Development of the ACCESS for ELLs test began in the fall of 2003, following the completion of the standards. Teachers from consortium states contributed items that eventually formed pilot tests. Those pilot tests were administered in Wisconsin, Illinois, and the District of Columbia. After the pilot tests, each item on the tests was reviewed for content accuracy and appropriateness and for cultural and linguistic bias.

According to WIDA's Web site: "The purpose of piloting is to establish whether and how well the test procedures work. It also serves to give the test developers an idea of how different types of items perform and whether the test, as designed, shows a good likelihood of successfully discriminating language proficiency."

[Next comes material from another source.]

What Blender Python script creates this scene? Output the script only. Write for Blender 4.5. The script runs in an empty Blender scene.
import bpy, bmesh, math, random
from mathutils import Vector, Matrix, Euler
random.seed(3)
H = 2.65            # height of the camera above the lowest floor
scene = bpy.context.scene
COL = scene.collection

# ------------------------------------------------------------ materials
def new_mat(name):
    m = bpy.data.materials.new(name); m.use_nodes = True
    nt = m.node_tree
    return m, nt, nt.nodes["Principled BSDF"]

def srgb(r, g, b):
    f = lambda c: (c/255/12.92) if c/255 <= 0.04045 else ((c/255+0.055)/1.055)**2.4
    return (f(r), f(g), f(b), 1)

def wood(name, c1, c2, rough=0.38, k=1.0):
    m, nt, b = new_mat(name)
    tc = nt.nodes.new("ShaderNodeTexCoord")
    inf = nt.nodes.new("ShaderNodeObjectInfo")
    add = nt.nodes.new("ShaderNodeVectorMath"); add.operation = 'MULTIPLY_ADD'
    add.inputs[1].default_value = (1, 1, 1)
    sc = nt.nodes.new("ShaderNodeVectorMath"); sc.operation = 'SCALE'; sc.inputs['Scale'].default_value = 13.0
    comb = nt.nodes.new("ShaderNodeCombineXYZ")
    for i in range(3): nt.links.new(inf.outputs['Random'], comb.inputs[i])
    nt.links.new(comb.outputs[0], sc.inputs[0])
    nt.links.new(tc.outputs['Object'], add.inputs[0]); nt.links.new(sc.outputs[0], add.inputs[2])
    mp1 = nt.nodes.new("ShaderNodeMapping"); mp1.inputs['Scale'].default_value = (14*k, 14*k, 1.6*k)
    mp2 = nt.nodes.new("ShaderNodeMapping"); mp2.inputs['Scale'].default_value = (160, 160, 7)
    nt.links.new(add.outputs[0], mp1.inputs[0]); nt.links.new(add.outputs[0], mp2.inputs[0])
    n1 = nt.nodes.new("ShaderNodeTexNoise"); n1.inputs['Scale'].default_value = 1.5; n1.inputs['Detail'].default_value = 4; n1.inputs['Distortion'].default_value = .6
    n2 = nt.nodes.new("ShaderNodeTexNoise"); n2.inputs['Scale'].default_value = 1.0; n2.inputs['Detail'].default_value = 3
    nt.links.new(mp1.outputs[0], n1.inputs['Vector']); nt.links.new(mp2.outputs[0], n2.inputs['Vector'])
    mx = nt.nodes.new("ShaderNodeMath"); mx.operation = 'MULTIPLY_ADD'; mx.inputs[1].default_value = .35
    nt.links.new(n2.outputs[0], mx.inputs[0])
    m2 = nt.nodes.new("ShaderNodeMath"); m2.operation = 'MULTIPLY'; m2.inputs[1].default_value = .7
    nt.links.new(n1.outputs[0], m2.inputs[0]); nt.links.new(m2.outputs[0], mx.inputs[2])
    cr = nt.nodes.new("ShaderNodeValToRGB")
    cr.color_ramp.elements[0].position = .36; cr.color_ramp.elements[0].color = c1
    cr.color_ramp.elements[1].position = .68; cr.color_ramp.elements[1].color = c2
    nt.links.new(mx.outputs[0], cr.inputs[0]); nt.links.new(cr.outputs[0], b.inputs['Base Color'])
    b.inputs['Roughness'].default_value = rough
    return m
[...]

Gottlieb said that three states launched the testing in the spring of 2005, and six more are scheduled to use the tests in the spring of 2006. That, she hopes, is only the beginning. The consortium would also like to develop an assessment for academic achievement of ELLs, an assessment for disabled ELLs, and an assessment for students who have exited language proficiency programs for ELLs, since NCLB requires that students be monitored for two years after they have exited a program.

"There will be glitches along the way," said Gottlieb. "We're not a testing company. We're a consortium. We're involved in a paradigm shift. We're adopting new policies. Everything we did was groundbreaking."